━━━ RECORDS SUPPLIED

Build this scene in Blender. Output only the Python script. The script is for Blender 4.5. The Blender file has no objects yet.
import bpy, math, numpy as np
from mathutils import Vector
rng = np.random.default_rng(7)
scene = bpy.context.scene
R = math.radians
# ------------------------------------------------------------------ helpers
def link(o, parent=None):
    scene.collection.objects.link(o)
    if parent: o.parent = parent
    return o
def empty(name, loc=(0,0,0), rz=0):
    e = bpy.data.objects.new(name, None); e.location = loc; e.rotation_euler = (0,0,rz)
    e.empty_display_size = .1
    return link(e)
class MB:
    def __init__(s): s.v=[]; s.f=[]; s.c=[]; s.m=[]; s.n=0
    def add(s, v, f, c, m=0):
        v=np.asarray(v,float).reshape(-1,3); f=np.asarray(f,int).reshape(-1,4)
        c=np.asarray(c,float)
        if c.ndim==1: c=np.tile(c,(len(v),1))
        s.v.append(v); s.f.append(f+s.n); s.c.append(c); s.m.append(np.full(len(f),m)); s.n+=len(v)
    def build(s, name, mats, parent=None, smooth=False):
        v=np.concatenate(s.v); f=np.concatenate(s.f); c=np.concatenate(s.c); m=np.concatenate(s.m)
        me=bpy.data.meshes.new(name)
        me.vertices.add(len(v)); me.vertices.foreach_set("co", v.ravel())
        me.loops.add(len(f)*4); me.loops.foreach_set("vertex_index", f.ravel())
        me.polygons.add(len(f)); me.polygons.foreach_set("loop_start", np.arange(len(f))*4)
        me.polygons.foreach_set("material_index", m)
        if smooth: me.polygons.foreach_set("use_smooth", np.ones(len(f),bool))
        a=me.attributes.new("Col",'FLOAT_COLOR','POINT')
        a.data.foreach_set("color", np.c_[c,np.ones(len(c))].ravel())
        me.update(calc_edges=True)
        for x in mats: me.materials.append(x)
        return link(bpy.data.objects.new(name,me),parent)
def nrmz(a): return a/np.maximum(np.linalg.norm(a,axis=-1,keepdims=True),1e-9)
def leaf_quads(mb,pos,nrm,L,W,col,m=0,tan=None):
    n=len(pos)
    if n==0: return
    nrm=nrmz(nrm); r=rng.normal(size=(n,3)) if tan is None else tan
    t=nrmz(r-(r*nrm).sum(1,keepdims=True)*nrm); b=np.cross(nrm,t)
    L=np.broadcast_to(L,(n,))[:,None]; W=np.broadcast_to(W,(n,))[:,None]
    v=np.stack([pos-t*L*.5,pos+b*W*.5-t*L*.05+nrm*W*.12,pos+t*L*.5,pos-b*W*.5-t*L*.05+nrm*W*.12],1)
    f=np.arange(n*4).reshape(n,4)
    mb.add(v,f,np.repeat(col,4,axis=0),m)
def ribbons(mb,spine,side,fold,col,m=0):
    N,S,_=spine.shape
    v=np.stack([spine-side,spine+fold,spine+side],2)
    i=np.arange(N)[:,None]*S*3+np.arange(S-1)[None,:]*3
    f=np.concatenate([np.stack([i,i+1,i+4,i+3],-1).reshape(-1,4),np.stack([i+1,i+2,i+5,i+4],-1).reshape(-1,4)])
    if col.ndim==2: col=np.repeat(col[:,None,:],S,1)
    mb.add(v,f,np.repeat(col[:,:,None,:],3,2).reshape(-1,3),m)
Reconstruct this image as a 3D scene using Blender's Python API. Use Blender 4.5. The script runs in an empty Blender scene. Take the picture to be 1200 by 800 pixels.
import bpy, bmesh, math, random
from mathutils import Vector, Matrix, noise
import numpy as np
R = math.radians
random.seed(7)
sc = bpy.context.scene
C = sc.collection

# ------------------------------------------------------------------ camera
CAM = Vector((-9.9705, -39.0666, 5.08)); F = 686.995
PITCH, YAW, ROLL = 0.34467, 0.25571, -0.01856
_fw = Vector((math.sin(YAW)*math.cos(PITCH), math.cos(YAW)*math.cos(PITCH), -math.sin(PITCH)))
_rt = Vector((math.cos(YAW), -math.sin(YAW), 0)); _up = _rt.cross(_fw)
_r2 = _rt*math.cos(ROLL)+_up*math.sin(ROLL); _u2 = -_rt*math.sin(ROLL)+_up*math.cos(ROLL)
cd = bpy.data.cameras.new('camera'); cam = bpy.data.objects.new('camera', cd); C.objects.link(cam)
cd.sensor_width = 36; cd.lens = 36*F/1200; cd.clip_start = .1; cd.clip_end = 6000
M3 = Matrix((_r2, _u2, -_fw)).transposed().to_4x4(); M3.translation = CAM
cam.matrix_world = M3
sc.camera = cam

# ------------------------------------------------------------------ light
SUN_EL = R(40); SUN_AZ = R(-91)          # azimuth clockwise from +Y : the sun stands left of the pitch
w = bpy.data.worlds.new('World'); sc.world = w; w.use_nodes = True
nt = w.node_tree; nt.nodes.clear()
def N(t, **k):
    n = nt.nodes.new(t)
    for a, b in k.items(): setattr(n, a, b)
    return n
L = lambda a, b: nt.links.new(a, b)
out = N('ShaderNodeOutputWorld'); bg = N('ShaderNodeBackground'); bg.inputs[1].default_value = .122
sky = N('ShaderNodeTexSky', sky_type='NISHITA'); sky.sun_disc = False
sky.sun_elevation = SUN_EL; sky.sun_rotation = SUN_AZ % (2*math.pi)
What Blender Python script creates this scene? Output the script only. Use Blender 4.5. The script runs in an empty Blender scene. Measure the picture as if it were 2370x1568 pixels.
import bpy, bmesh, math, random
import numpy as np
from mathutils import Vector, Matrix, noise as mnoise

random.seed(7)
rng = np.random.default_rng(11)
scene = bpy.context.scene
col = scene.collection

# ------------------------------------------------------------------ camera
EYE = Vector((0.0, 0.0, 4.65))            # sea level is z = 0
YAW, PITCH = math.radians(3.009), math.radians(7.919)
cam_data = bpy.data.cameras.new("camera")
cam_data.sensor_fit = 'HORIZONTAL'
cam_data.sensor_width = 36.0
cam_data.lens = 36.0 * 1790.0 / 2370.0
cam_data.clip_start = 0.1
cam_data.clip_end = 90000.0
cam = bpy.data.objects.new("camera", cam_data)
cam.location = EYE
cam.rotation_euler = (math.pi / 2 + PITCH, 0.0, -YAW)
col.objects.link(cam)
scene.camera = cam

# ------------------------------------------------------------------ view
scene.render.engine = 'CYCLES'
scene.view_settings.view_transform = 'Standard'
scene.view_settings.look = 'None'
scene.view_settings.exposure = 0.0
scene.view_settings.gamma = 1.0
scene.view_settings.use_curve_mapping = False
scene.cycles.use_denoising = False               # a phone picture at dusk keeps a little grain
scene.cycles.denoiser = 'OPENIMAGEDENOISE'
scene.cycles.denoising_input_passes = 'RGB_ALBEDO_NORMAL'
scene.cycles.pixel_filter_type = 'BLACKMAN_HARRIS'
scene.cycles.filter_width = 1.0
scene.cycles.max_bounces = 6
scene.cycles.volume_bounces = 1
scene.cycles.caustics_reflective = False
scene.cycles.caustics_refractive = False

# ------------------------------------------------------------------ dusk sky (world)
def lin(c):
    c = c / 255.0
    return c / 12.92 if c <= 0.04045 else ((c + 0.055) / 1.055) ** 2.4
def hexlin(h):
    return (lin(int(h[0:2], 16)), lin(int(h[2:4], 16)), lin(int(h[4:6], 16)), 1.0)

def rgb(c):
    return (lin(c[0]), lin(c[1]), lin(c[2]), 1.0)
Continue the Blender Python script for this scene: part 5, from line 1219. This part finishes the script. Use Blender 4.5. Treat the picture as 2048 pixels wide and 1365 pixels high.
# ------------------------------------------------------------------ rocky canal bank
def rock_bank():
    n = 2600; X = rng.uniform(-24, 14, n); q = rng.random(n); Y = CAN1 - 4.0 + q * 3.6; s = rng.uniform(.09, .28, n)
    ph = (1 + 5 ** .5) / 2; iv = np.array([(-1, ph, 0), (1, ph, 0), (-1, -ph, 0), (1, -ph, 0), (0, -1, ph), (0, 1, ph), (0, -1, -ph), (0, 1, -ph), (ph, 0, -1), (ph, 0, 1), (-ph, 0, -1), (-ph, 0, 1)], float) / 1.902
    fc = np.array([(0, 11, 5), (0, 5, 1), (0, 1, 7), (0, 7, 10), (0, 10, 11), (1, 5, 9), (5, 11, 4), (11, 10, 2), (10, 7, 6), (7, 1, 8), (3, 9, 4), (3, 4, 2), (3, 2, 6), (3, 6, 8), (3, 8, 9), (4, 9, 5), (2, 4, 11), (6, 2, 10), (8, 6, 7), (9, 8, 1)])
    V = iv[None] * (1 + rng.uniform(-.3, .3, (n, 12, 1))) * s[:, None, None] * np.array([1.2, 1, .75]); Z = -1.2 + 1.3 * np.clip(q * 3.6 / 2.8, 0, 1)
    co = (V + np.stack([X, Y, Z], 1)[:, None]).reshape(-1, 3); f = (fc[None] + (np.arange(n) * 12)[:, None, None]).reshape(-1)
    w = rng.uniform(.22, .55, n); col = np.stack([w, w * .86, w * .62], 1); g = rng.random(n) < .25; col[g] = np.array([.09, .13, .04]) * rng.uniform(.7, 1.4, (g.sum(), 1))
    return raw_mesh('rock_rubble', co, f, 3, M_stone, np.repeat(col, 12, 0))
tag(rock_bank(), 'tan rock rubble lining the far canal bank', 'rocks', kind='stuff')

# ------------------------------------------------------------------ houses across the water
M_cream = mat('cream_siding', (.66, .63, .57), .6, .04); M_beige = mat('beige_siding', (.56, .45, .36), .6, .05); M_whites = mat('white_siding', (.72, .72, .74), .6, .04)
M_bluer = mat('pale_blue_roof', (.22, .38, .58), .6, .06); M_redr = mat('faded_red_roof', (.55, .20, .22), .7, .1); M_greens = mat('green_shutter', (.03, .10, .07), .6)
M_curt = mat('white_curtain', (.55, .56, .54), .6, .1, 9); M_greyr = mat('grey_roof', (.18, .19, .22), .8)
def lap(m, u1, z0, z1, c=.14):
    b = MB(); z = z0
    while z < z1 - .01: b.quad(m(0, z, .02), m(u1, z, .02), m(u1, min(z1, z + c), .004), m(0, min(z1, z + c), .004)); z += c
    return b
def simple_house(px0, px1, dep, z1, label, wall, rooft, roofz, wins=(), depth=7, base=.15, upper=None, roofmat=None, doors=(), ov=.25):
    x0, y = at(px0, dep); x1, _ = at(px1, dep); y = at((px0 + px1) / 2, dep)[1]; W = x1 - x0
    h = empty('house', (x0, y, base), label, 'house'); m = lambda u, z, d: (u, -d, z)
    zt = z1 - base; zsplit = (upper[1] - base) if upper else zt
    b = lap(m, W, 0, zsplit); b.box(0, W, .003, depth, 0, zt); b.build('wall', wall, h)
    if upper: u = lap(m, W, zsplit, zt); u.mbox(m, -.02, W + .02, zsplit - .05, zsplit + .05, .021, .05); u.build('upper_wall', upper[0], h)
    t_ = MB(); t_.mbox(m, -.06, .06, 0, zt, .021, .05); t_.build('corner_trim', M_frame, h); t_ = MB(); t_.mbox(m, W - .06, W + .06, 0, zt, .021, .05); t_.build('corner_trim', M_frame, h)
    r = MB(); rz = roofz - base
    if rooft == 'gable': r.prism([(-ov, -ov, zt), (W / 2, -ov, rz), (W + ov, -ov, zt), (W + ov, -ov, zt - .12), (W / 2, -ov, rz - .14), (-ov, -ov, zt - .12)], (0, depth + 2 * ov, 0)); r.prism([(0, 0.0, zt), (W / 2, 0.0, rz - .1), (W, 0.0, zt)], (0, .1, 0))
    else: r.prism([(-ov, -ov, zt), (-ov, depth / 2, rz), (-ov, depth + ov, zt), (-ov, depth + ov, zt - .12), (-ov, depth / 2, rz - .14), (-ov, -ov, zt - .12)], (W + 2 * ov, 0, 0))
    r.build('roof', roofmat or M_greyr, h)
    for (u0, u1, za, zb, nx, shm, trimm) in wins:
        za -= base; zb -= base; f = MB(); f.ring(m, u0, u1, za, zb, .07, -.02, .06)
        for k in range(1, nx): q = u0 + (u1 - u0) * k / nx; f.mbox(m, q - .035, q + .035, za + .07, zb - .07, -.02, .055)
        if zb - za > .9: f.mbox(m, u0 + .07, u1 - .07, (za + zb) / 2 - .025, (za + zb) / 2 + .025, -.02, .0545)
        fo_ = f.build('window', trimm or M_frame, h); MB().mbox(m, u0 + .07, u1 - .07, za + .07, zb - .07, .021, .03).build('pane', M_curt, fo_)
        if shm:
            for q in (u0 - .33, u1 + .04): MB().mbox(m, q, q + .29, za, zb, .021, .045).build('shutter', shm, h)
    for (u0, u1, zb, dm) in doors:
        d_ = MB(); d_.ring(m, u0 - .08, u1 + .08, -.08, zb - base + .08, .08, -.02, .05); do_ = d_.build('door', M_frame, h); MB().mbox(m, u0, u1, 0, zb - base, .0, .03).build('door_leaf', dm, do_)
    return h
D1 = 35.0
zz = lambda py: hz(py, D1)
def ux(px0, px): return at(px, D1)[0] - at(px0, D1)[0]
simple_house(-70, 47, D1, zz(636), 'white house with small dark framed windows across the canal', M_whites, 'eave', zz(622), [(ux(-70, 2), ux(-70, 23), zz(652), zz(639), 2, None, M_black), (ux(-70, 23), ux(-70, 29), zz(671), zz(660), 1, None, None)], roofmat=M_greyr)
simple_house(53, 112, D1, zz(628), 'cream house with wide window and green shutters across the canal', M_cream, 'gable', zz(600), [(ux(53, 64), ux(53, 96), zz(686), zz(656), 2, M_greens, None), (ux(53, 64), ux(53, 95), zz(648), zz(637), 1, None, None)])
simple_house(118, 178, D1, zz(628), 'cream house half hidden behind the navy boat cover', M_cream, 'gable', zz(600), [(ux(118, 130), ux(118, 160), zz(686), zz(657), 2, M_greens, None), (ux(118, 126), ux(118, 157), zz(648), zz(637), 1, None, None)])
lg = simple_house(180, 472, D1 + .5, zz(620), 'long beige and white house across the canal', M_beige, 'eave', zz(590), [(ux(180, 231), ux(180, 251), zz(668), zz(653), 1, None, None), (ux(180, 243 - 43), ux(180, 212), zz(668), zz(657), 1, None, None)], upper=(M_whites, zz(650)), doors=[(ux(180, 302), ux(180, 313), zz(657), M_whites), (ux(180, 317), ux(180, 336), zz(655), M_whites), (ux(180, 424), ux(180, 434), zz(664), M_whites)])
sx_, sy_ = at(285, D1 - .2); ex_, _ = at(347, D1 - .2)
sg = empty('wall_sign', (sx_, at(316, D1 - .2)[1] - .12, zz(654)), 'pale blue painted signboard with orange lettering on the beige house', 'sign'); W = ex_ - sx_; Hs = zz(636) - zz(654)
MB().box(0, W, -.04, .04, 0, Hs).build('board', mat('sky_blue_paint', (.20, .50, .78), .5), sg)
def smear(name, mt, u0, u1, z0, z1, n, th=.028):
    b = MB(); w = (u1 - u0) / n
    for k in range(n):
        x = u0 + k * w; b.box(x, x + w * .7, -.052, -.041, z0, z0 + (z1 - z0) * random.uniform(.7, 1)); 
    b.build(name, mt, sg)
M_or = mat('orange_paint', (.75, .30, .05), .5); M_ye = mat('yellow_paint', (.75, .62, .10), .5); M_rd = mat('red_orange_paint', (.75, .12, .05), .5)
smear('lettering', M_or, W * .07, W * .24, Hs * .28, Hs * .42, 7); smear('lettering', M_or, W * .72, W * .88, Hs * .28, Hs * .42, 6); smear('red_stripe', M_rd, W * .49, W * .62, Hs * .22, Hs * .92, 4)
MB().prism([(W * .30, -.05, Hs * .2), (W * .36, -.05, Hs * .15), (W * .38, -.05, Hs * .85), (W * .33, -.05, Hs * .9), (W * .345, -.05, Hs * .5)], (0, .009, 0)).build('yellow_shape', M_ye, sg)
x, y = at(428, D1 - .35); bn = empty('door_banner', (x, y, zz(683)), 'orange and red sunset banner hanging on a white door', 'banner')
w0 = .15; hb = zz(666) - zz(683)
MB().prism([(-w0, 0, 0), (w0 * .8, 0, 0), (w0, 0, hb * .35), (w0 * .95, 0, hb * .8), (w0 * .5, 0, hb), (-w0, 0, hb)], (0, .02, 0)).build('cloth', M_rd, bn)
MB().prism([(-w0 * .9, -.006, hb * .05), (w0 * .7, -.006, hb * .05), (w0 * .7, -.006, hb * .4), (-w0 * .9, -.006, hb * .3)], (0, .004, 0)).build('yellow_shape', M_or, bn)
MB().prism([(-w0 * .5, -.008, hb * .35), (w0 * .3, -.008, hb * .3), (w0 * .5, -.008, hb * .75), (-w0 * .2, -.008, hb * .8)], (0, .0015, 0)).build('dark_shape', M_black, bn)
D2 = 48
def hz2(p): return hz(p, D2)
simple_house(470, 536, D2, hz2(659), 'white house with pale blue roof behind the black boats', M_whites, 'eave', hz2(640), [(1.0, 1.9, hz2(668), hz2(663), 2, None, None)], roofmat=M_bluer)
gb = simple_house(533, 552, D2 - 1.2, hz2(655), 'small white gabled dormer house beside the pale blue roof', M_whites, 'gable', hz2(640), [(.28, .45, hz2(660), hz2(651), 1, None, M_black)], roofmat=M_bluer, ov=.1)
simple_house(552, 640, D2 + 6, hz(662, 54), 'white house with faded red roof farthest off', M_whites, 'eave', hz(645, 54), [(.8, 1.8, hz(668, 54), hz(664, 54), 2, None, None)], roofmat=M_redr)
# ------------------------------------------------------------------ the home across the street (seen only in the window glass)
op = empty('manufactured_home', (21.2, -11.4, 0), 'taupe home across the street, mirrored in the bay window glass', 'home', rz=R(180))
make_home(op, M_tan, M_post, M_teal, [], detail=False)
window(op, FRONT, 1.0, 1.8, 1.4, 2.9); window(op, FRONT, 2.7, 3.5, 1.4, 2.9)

━━━━━━

- EXERCISE REQUIREMENTS: Using the entries above, repeat only the lines from the one containing "Continue the Blender" through the one containing "tag(rock_bank(), 'tan rock", end lines included.

- EXERCISE SOLUTION:
Continue the Blender Python script for this scene: part 5, from line 1219. This part finishes the script. Use Blender 4.5. Treat the picture as 2048 pixels wide and 1365 pixels high.
# ------------------------------------------------------------------ rocky canal bank
def rock_bank():
    n = 2600; X = rng.uniform(-24, 14, n); q = rng.random(n); Y = CAN1 - 4.0 + q * 3.6; s = rng.uniform(.09, .28, n)
    ph = (1 + 5 ** .5) / 2; iv = np.array([(-1, ph, 0), (1, ph, 0), (-1, -ph, 0), (1, -ph, 0), (0, -1, ph), (0, 1, ph), (0, -1, -ph), (0, 1, -ph), (ph, 0, -1), (ph, 0, 1), (-ph, 0, -1), (-ph, 0, 1)], float) / 1.902
    fc = np.array([(0, 11, 5), (0, 5, 1), (0, 1, 7), (0, 7, 10), (0, 10, 11), (1, 5, 9), (5, 11, 4), (11, 10, 2), (10, 7, 6), (7, 1, 8), (3, 9, 4), (3, 4, 2), (3, 2, 6), (3, 6, 8), (3, 8, 9), (4, 9, 5), (2, 4, 11), (6, 2, 10), (8, 6, 7), (9, 8, 1)])
    V = iv[None] * (1 + rng.uniform(-.3, .3, (n, 12, 1))) * s[:, None, None] * np.array([1.2, 1, .75]); Z = -1.2 + 1.3 * np.clip(q * 3.6 / 2.8, 0, 1)
    co = (V + np.stack([X, Y, Z], 1)[:, None]).reshape(-1, 3); f = (fc[None] + (np.arange(n) * 12)[:, None, None]).reshape(-1)
    w = rng.uniform(.22, .55, n); col = np.stack([w, w * .86, w * .62], 1); g = rng.random(n) < .25; col[g] = np.array([.09, .13, .04]) * rng.uniform(.7, 1.4, (g.sum(), 1))
    return raw_mesh('rock_rubble', co, f, 3, M_stone, np.repeat(col, 12, 0))
tag(rock_bank(), 'tan rock rubble lining the far canal bank', 'rocks', kind='stuff')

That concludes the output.